You also can find energy efficiency and safety tips on Alliant Energy's Web site at www.alliantenergy.com and at www.powerhousetv.com to check out these PowerHouse brochures:


-- 101 Easy Ways to Save Energy


-- Appliance Operating Costs


-- Choosing & Using Appliances


-- Cooling Your Home


-- Electrical Safety


-- Energy-Efficient Landscaping


-- Green Power


-- Holiday Decorating Safety


-- Insulating Your Home


-- Lighting Your Home


-- Natural Gas Safety


-- New Home Construction


-- Power Quality and Surge Protection


-- Weathering the Storm


-- Weatherizing your Home


For more information on cash rebates and energy efficiency programs call 1-800-723-7635.


BY THE NUMBERS

149


The number of clients denied weatherization help this year, primarily because their landlords don't want to participate because they don't have the extra money to put into their properties.


376


The number of clients during the 2007-08 heating season turned away for various reasons.


295


The number of clients denied assistance in 2006.


292


The number of clients denied assistance in 2005.


228


The number of clients denied assistance in 2004.

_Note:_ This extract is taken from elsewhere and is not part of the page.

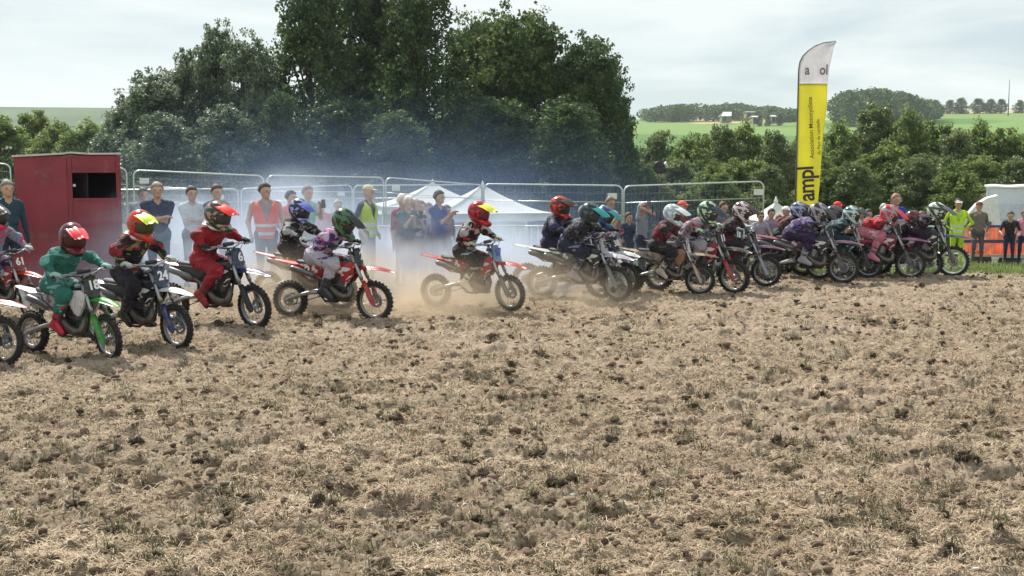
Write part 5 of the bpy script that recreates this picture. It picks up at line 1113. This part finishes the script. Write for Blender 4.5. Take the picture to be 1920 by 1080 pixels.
 (17, (1628, 519), 22, 1.05, dict(label='teal and pink bike between the purple and the red rider', shroud=D('teal_plastic', K(20, 80, 92)), ff=P('pink_fender', K(190, 60, 100)), rf=P('pink_fender', K(190, 60, 100)), side=D('teal_plastic', K(20, 80, 92)), plate=WHT, num='14', numc=NB, guard=BLACKP),
  dict(label='rider in teal jersey with dark green striped helmet', jersey=(K(45, 85, 92), K(120, 150, 155), .25), pants=(K(20, 60, 70), K(20, 30, 40), .3), boots=K(190, 170, 175), gloves=(blk, teal), helm=dict(shell=K(60, 92, 90), accent=K(190, 205, 200), peakc=K(35, 50, 50)), lean=26, hipx=-.16, hpitch=20), 0),
 (18, (1706, 520), 21, 1.12, dict(label='red and plum bike of the rider in the bright red jersey', shroud=D('plum_red_plastic', K(130, 22, 50)), ff=P('plum_fender', K(110, 60, 110)), rf=P('pink_fender', K(200, 60, 90)), side=D('side_plum', K(120, 40, 70)), plate=BLACKP, num='12', numc=NW, guard=P('dark_guard', K(60, 50, 66))),
  dict(label='rider in bright red jersey with red peaked helmet and pink white trousers', jersey=(K(205, 22, 42), K(60, 14, 24), .25), pants=(K(215, 130, 150), K(235, 200, 210), .35), boots=K(190, 120, 140), gloves=(K(90, 60, 50), blk), helm=dict(shell=K(205, 30, 55), accent=K(150, 150, 155), peakc=K(222, 20, 50), lens=(.1, .05, .06)), lean=42, hipx=-.24, hpitch=34, tors=.40), 0),
 (19, (1742, 516), 21, 1.02, dict(label='bike with violet rear fender and red side panel under the rightmost rider', shroud=D('red_plastic', hred), ff=P('violet_fender', K(60, 48, 110)), rf=P('violet_fender', K(60, 48, 110)), side=D('side_red8', K(165, 28, 40)), plate=WHT, num='8', numc=NB, guard=BLACKP, nside=('8', NW)),
  dict(label='rider in dark gear with black helmet behind the red rider', jersey=(K(40, 36, 46), K(90, 40, 50), .25), pants=(blk, gry_), boots=blk, gloves=(blk, gry_), helm=dict(shell=K(40, 34, 38), accent=K(120, 40, 40), peakc=K(30, 26, 30)), lean=36, hipx=-.2, hpitch=30), 0),
 (20, (1786, 517), 20, 1.18, dict(label='dark violet bike with light rimmed front wheel, rightmost of the start', shroud=D('violet_black_plastic', K(38, 26, 48)), ff=P('violet_grey_fender', K(78, 72, 100)), rf=P('violet_fender', K(60, 48, 110)), side=D('side_red8', K(165, 28, 40)), plate=BLACKP, num='17', numc=NW, guard=P('dark_guard', K(60, 50, 66)), rim=mat("rim_light", (.7, .78, .74), .35, .3)),
  dict(label='rightmost rider in charcoal gear with white and olive helmet', jersey=(K(46, 36, 50), K(120, 115, 125), .2), pants=(K(42, 28, 48), K(80, 60, 84), .2), boots=K(60, 50, 58), gloves=(blk, gry_), helm=dict(shell=K(200, 208, 192), accent=K(58, 66, 52), peakc=K(95, 92, 98), lens=(.45, .15, .1)), lean=38, hipx=-.18, hpitch=26, tors=.40), 0),
 (21, (1590, 514), 22, 1.05, dict(label='black bike in the second rank behind the teal rider', shroud=BLACKP, ff=BLACKP, rf=BLACKP, side=WHT, plate=WHT, num='16', numc=NB, guard=BLACKP),
  dict(label='rider with dark brown helmet between the purple and teal riders', jersey=(K(35, 30, 36), K(150, 150, 155), .3), pants=(blk, gry_), boots=blk, gloves=(blk, gry_), helm=dict(shell=K(48, 38, 42), accent=K(90, 80, 85), peakc=K(30, 26, 30)), lean=24, hipx=-.14, hpitch=22), 0),
]
for (i, fr_, hd_, s_, bk_, rd_, st_) in RIDERS: ride(i, fr_, hd_, s_, bk_, rd_, steer=st_)

# ------------------------------------------------------------------ spectators
SKIN = [mat("skin", c, .55, var=.06) for c in ((.50, .31, .22), (.42, .25, .17), (.56, .37, .28))]
def hand_prims(w, d, r=1.0):
    """relaxed hand from wrist w along d"""
    X = frame_of(d, (0.2, .5, .9)); o = lambda a, b, c: np.array(w) + X @ V3(a, b, c) * r
    pr = [('c', o(0, 0, 0), o(.06, 0, 0), .026 * r, .030 * r, 0), ('c', o(.05, .018, 0), o(.05, -.018, 0), .02 * r, .02 * r, 0)]
    for y, l in ((.030, .068), (.010, .078), (-.010, .072), (-.029, .056)):
        pr += [('c', o(.075, y, 0), o(.075 + l * .5, y * 1.05, -.008), .0095 * r, .009 * r, 0), ('c', o(.075 + l * .5, y * 1.05, -.008), o(.075 + l * .85, y, -.030), .009 * r, .0075 * r, 0)]
    pr += [('c', o(.02, .025, -.004), o(.05, .050, -.010), .013 * r, .011 * r, 0), ('c', o(.05, .050, -.010), o(.078, .050, -.022), .011 * r, .009 * r, 0)]
    return pr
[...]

Source: Community Action of Rock and Walworth Counties' housing and energy programs

Energy assistance


3,500


The number of application Energy Assistance takes each year.


"They've hired two additional staff to cover volume. They're expecting a huge increase (in the number of clients) because of the cost of utilities," said Pam Fields, weatherization intake coordinator for Community Action of Rock and Walworth Counties' housing and energy programs.